Sur le plan fiscal, des tensions persistent. Les mécanismes de redistribution actuels sont jugés insuffisants par certaines communes françaises, qui estiment supporter des coûts d’infrastructure et de services publics disproportionnés par rapport aux compensations reçues. À l’inverse, certains contribuables genevois s’interrogent sur la légitimité de reverser des revenus fiscaux à des communes étrangères, alimentant un débat sur la solidarité transfrontalière. Parallèlement, les déséquilibres se creusent : inflation du logement côté français, congestion routière, pression sur les infrastructures, sentiment d’injustice fiscale ou sociale.
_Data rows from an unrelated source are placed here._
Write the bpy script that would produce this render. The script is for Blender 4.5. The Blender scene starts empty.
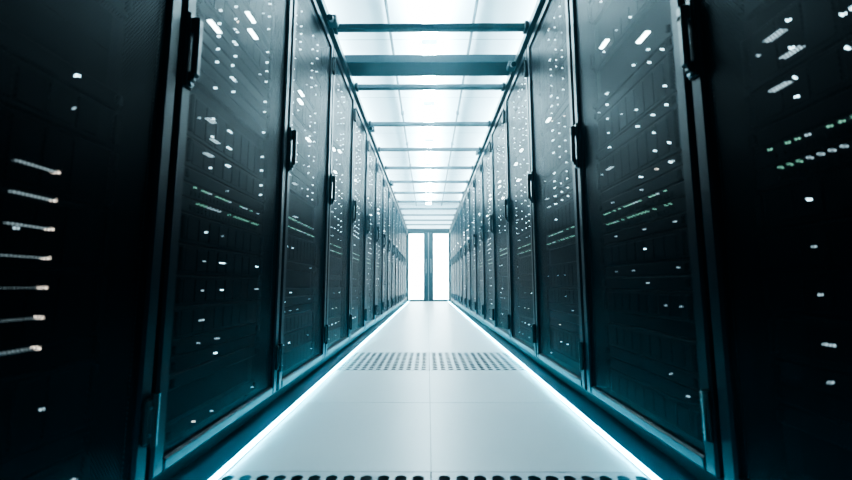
import bpy, bmesh, math, random
from mathutils import Vector, Matrix
S=bpy.context.scene
random.seed(7)
C=math.cos; SN=math.sin
# ---------------------------------------------------------------- materials
def mat(name, col, rough=0.5, metal=0.0, emit=None, estr=0.0, noise=None, bump=0.0, spec=0.5, nscale=40):
    m=bpy.data.materials.new(name); m.use_nodes=True
    nt=m.node_tree; b=nt.nodes['Principled BSDF']
    b.inputs['Base Color'].default_value=(*col,1)
    b.inputs['Roughness'].default_value=rough
    b.inputs['Metallic'].default_value=metal
    b.inputs['Specular IOR Level'].default_value=spec
    if emit:
        b.inputs['Emission Color'].default_value=(*emit,1)
        b.inputs['Emission Strength'].default_value=estr
    if noise or bump:
        tc=nt.nodes.new('ShaderNodeTexCoord'); n=nt.nodes.new('ShaderNodeTexNoise')
        n.inputs['Scale'].default_value=nscale; n.inputs['Detail'].default_value=3
        nt.links.new(tc.outputs['Object'],n.inputs['Vector'])
        if noise:
            mr=nt.nodes.new('ShaderNodeMapRange')
            mr.inputs['To Min'].default_value=max(0.02,rough-noise); mr.inputs['To Max'].default_value=rough+noise
            nt.links.new(n.outputs['Fac'],mr.inputs['Value']); nt.links.new(mr.outputs['Result'],b.inputs['Roughness'])
        if bump:
            bp=nt.nodes.new('ShaderNodeBump'); bp.inputs['Strength'].default_value=bump; bp.inputs['Distance'].default_value=0.002
            nt.links.new(n.outputs['Fac'],bp.inputs['Height']); nt.links.new(bp.outputs['Normal'],b.inputs['Normal'])
    return m
def emis(name,col,s,sample=True):
    m=mat(name,(0.02,0.02,0.02),0.5,emit=col,estr=s)
    if not sample: m.cycles.emission_sampling='NONE'
    return m

M_body=mat('rack_body_metal',(0.002,0.003,0.004),0.45,0.0,spec=0.12)
M_frame=mat('rack_frame_metal',(0.0015,0.003,0.006),0.38,0.0,noise=0.03,spec=0.12)
M_in=mat('rack_interior',(0.001,0.002,0.003),0.7,spec=0.05)
M_srv=mat('server_face',(0.0015,0.002,0.003),0.55,0.0,spec=0.04)
M_srv2=mat('server_face_grey',(0.003,0.005,0.006),0.5,0.0,spec=0.07)
M_handle=mat('handle_plastic',(0.002,0.003,0.004),0.3,spec=0.25)
M_pin=mat('hinge_steel',(0.05,0.07,0.08),0.35,0.8)
E_w=emis('led_white',(0.62,0.90,1.0),7,False)
E_dim=emis('led_dim_white',(0.66,0.9,1.0),1.2,False)
E_faint=emis('led_blur_trail',(0.7,0.9,0.95),0.55,False)
E_bar=emis('led_bar_white',(0.75,0.97,1.0),16,False)
E_g=emis('led_green',(0.42,0.95,0.70),1.0,False)
E_warm=emis('led_warm',(1.0,0.88,0.74),2.5,False)

def perforated():
    m=bpy.data.materials.new('perforated_door_mesh'); m.use_nodes=True
    nt=m.node_tree; N=nt.nodes; L=nt.links
    b=N['Principled BSDF']; out=N['Material Output']
    b.inputs['Base Color'].default_value=(0.0010,0.0025,0.0045,1); b.inputs['Roughness'].default_value=0.40
    b.inputs['Specular IOR Level'].default_value=0.055
    b.inputs['Specular Tint'].default_value=(0.6,0.85,1.0,1)
    tc=N.new('ShaderNodeTexCoord'); sp=N.new('ShaderNodeSeparateXYZ'); L.new(tc.outputs['Object'],sp.inputs[0])
    p=0.0065
    def math_(op,a,b_=None,c=None):
        n=N.new('ShaderNodeMath'); n.operation=op
        for i,v in enumerate((a,b_,c)):
            if v is None: continue
            if isinstance(v,(int,float)): n.inputs[i].default_value=v
            else: L.new(v,n.inputs[i])
        return n.outputs[0]
    def lattice(off):
        u=math_('SUBTRACT',math_('FRACT',math_('ADD',math_('DIVIDE',sp.outputs[0],p),off)),0.5)
        v=math_('SUBTRACT',math_('FRACT',math_('ADD',math_('DIVIDE',sp.outputs[2],p*1.732),off)),0.5)
        v=math_('MULTIPLY',v,1.732)
        return math_('ADD',math_('MULTIPLY',u,u),math_('MULTIPLY',v,v))
    d=math_('MINIMUM',lattice(0.0),lattice(0.5))
    hole=math_('LESS_THAN',d,0.355**2)
    tr=N.new('ShaderNodeBsdfTransparent'); mx=N.new('ShaderNodeMixShader')
    L.new(hole,mx.inputs[0]); L.new(b.outputs[0],mx.inputs[1]); L.new(tr.outputs[0],mx.inputs[2])
    L.new(mx.outputs[0],out.inputs['Surface'])
    return m
M_perf=perforated()

# ---------------------------------------------------------------- mesh builder
def _tmpl():
    pts=[]
    for sx in(-1,1):
        for sy in(-1,1):
            for sz in(-1,1):
                for ax in range(3):
                    v=[sx*1.0,sy*1.0,sz*1.0]
                    for a in range(3):
                        if a!=ax: v[a]*=0.8
                    pts.append(v)
    bm=bmesh.new(); vs=[bm.verts.new(p) for p in pts]
    bmesh.ops.convex_hull(bm,input=vs); bm.verts.index_update()
    bmesh.ops.recalc_face_normals(bm,faces=bm.faces)
    idx={tuple(round(c,4) for c in p):i for i,p in enumerate(pts)}
    f=[[idx[tuple(round(c,4) for c in v.co)] for v in fc.verts] for fc in bm.faces]
    bm.free(); return f
CF=_tmpl()
class MB:
    def __init__(s): s.v=[];s.f=[];s.m=[];s.mats=[]
    def mi(s,m):
        if m not in s.mats: s.mats.append(m)
        return s.mats.index(m)
    def face(s,pts,m):
        n=len(s.v); s.v+= [tuple(p) for p in pts]; s.f.append(list(range(n,n+len(pts)))); s.m.append(s.mi(m))
    def box(s,a,b,m,c=0):
        lo=[min(a[i],b[i]) for i in range(3)]; hi=[max(a[i],b[i]) for i in range(3)]
        n=len(s.v); k=s.mi(m)
        if c<=0:
            for x in(lo[0],hi[0]):
                for y in(lo[1],hi[1]):
                    for z in(lo[2],hi[2]): s.v.append((x,y,z))
            for q in ((0,1,3,2),(4,6,7,5),(0,4,5,1),(2,3,7,6),(0,2,6,4),(1,5,7,3)):
                s.f.append([n+i for i in q]); s.m.append(k)
        else:
            c=min(c,0.45*min(hi[i]-lo[i] for i in range(3)))
            for sx in(0,1):
                for sy in(0,1):
                    for sz in(0,1):
                        for ax in range(3):
                            v=[]
                            for a_,sg in enumerate((sx,sy,sz)):
                                q=hi[a_] if sg else lo[a_]
                                if a_!=ax: q+= -c if sg else c
                                v.append(q)
                            s.v.append(tuple(v))
            for q in CF: s.f.append([n+i for i in q]); s.m.append(k)
    def tube(s,path,r,m,seg=10):
        k=s.mi(m); rings=[]
        for i,p in enumerate(path):
            p=Vector(p); a=Vector(path[max(0,i-1)]); b=Vector(path[min(len(path)-1,i+1)])
            t=(b-a).normalized(); up=Vector((0,0,1)) if abs(t.z)<0.9 else Vector((1,0,0))
            u=t.cross(up).normalized(); w=u.cross(t)
            n=len(s.v)
            for j in range(seg):
                q=p+(u*C(2*math.pi*j/seg)+w*SN(2*math.pi*j/seg))*r
                s.v.append(tuple(q))
            rings.append(n)
        for a,b in zip(rings,rings[1:]):
            for j in range(seg):
                s.f.append([a+j,a+(j+1)%seg,b+(j+1)%seg,b+j]); s.m.append(k)
        s.f.append([rings[0]+j for j in range(seg)][::-1]); s.m.append(k)
        s.f.append([rings[-1]+j for j in range(seg)]); s.m.append(k)
    def mesh(s,name):
        me=bpy.data.meshes.new(name); me.from_pydata(s.v,[],s.f)
        for m in s.mats: me.materials.append(m)
        me.polygons.foreach_set('material_index',s.m); me.update()
        bm=bmesh.new(); bm.from_mesh(me); bmesh.ops.recalc_face_normals(bm,faces=bm.faces); bm.to_mesh(me); bm.free()
        return me
    def obj(s,name,loc=(0,0,0),rot=0):
        return add(name,s.mesh(name),loc,rot)
def add(name,me,loc=(0,0,0),rot=0):
    o=bpy.data.objects.new(name,me); o.location=loc; o.rotation_euler=(0,0,rot)
    S.collection.objects.link(o); return o

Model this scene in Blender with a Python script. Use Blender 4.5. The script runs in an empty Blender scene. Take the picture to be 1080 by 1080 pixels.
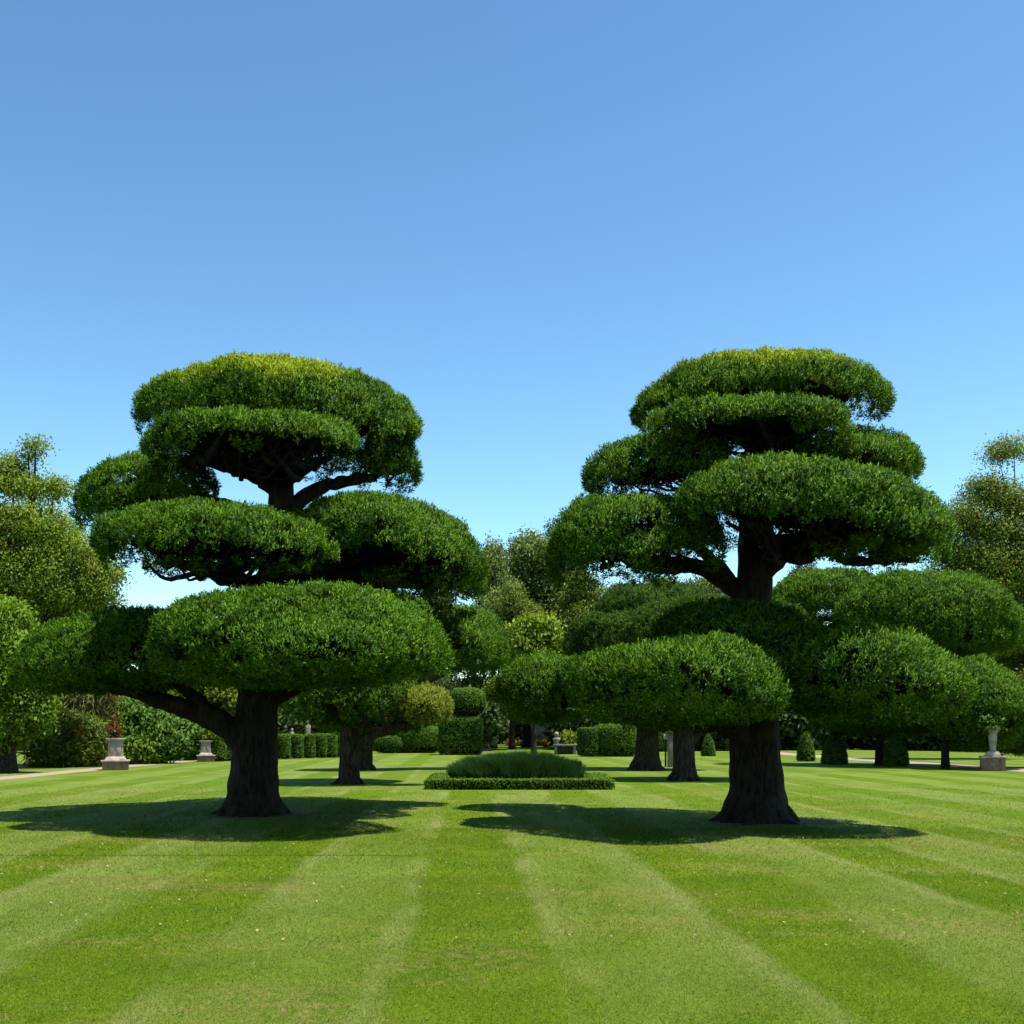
import bpy, math
import numpy as np
from mathutils import Vector
S = bpy.context.scene
COL = S.collection
R = math.radians
PI = math.pi

# ------------------------------------------------------------------ camera, light, exposure
F = 1158.0; CXP = 540.0; HZ = 770.0; EYE = 1.6
cam = bpy.data.cameras.new('camera'); co = bpy.data.objects.new('camera', cam); COL.objects.link(co)
co.location = (0, 0, EYE); co.rotation_euler = (PI/2, 0, 0)
cam.sensor_width = 36; cam.lens = 36*F/1080; cam.shift_y = (HZ-540)/1080
cam.clip_start = .1; cam.clip_end = 4000
S.camera = co
EL, AZ = R(72), R(-14)          # sun height; turn from the right (+X) towards the back (+Y)
w = bpy.data.worlds.new('World'); S.world = w; w.use_nodes = True
nt = w.node_tree
sky = nt.nodes.new('ShaderNodeTexSky'); sky.sky_type = 'NISHITA'; sky.sun_disc = False
sky.sun_elevation = EL; sky.sun_rotation = PI/2-AZ
sky.air_density = 1.0; sky.dust_density = .2; sky.ozone_density = 3.0
bg = nt.nodes['Background']; bg.inputs[1].default_value = .11
v1 = nt.nodes.new('ShaderNodeVectorMath'); v1.operation = 'SCALE'; v1.inputs[3].default_value = .185
gm = nt.nodes.new('ShaderNodeGamma'); gm.inputs[1].default_value = 1.42          # deeper, cleaner blue of a dry day
v2 = nt.nodes.new('ShaderNodeVectorMath'); v2.operation = 'MULTIPLY'; v2.inputs[1].default_value = (7.5, 8.1, 6.7)
nt.links.new(sky.outputs[0], v1.inputs[0]); nt.links.new(v1.outputs[0], gm.inputs[0]); nt.links.new(gm.outputs[0], v2.inputs[0]); nt.links.new(v2.outputs[0], bg.inputs[0])
sd = bpy.data.lights.new('sun', 'SUN'); so = bpy.data.objects.new('sun', sd); COL.objects.link(so)
sd.energy = 5.0; sd.angle = R(.5); sd.color = (1, .95, .86)
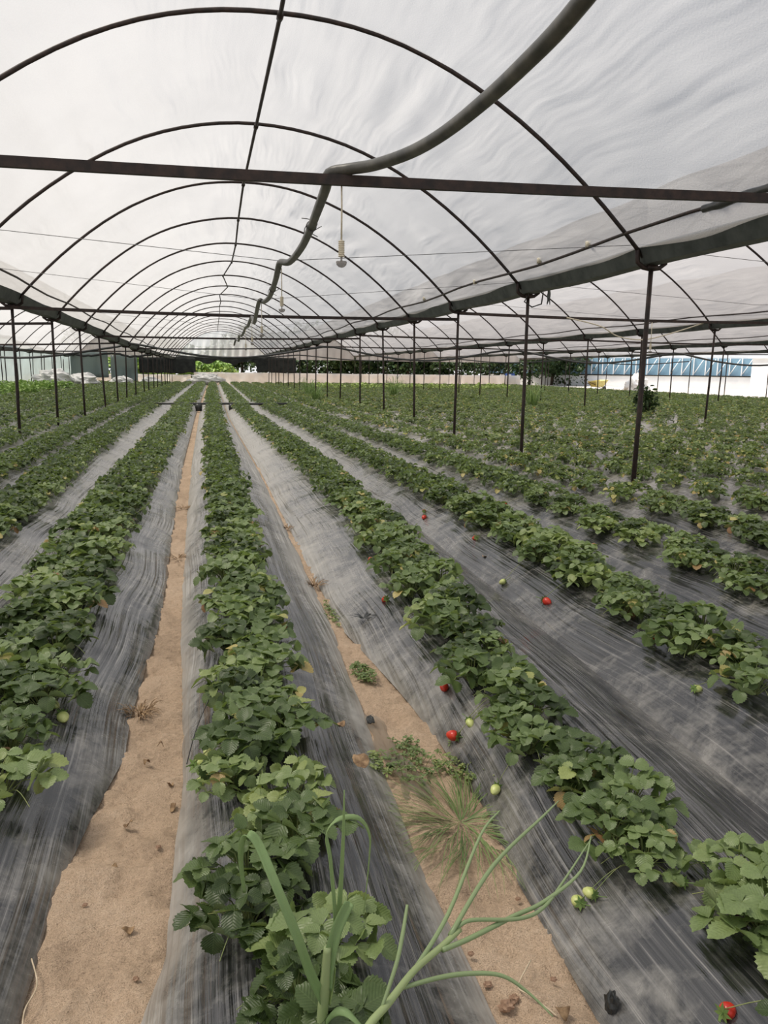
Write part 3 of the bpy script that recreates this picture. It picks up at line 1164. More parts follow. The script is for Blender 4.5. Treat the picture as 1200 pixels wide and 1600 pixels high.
# dark rolled edge along the top of the left curtain
wire('rolled_net', [(-13.85 + .1 * math.sin(y), y, 3.75 - 1.1 * min(1, max(0, (y - 52) / 22)) + .08 * math.sin(y * 1.3)) for y in np.linspace(50, 84, 40)], 0.12,
     'dark net rolled up along the top of the left curtain wall', 'dark_cloth', 'shade net')
wire('rolled_net', [(x, 83.3, 2.75 - .15 * math.sin(x * 1.4) + .1 * fbm(x * 2, 0)) for x in np.linspace(-13.7, -4, 40)], 0.12,
     'dark net rolled up over the far left end', 'dark_cloth', 'shade net')
rq = random.Random(3)
for i in range(9):
    y = 44 + i * 4.2
    wire('steel_post', [(-13.6 + rq.uniform(-.1, .1), y, -.2), (-13.6, y, 3.2 - .03 * (y - 44))], 0.035, 'thin dark post standing against the left curtain wall, %s from the front' % ordinal(i), 'rust', 'post', 'posts by the left curtain')


def crumple(name, c, s, m, label, cat, seed=0, n=14):
    """crumpled plastic heap"""
    rows = []
    for i in range(n + 1):
        th = math.pi * i / n
        row = []
        for j in range(2 * n + 1):
            ph = 2 * math.pi * (j % (2 * n)) / (2 * n)
            d = Vector((math.sin(th) * math.cos(ph), math.sin(th) * math.sin(ph), math.cos(th)))
            k = 1 + 0.45 * noise.noise(d * 2.2 + Vector((seed, 0, 0))) + 0.2 * noise.noise(d * 6 + Vector((seed, 0, 0)))
            row.append((c[0] + d.x * s[0] * k, c[1] + d.y * s[1] * k, max(c[2] + d.z * s[2] * k, -.22)))
        rows.append(row)
    mb = MB()
    mb.grid(rows)
    return tag(mb.build(name, m, loc=c, smooth=False), label, cat)


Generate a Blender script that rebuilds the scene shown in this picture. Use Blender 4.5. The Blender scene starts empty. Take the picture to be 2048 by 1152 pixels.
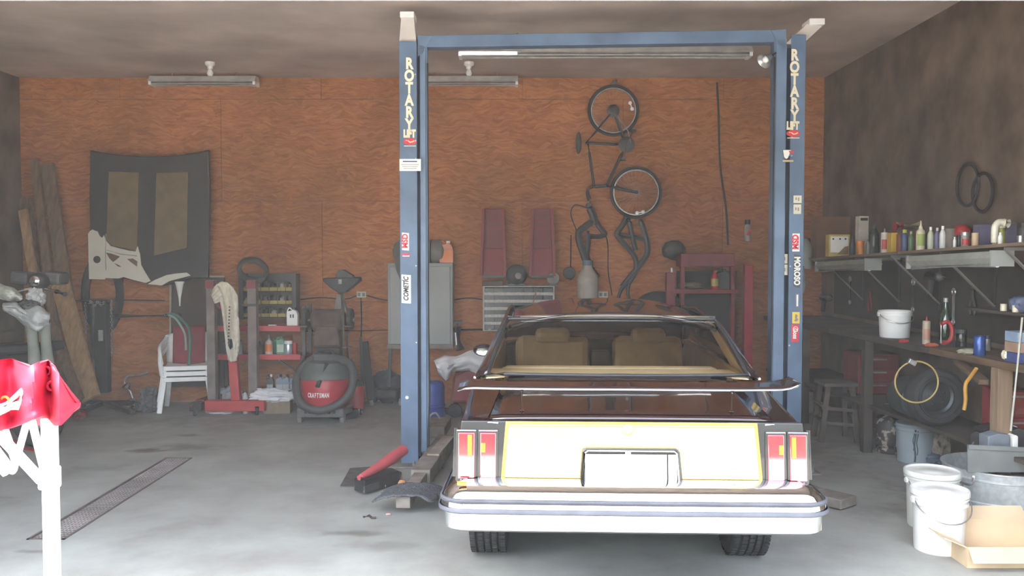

Le Grand Genève se trouve ainsi face à un paradoxe : il représente un espace d’union économique, sans être encore un véritable territoire de citoyenneté partagée ni d’équité fiscale. Pour y remédier, certains experts avancent l’idée d’une zone franche intégrée au modèle suisse, qui permettrait d’harmoniser des services essentiels tels que l’éducation, la santé et la fiscalité, tout en maintenant l’équilibre institutionnel entre les deux pays. Cette approche impliquerait une refonte partielle du système de redistribution fiscale, avec une mutualisation des recettes et des dépenses publiques sur le modèle des métropoles intégrées. Sans remettre en cause la souveraineté française, elle instaurerait une forme de souveraineté partagée, adaptée à un bassin de vie interdépendant. Si une telle hypothèse demeure politiquement sensible, elle répond néanmoins à une urgence : celle d’assurer la cohérence d’un espace transfrontalier où les flux humains et économiques ignorent les frontières. Dans une Europe où les fractures s’accentuent, le Grand Genève pourrait ainsi devenir un prototype de coopération multiniveaux, associant gouvernements, régions et citoyens autour d’un même projet de territoire. Un enjeu stratégique pour la Suisse et la France
Le Grand Genève est bien plus qu’un accord administratif. C’est une expérience politique, économique et humaine qui préfigure les formes de gouvernance de demain. Sa réussite dépendra de la capacité des deux pays à repenser ensemble la notion de frontière, non plus comme une limite, mais comme un espace d’innovation et de dialogue. L’harmonisation fiscale et la redistribution équitable des richesses générées constituent des défis majeurs pour garantir la pérennité de ce modèle.
En ce sens, le Grand Genève n’est pas seulement un territoire : il est un symbole européen de ce que peut devenir la coopération lorsque la volonté politique rejoint la réalité du terrain.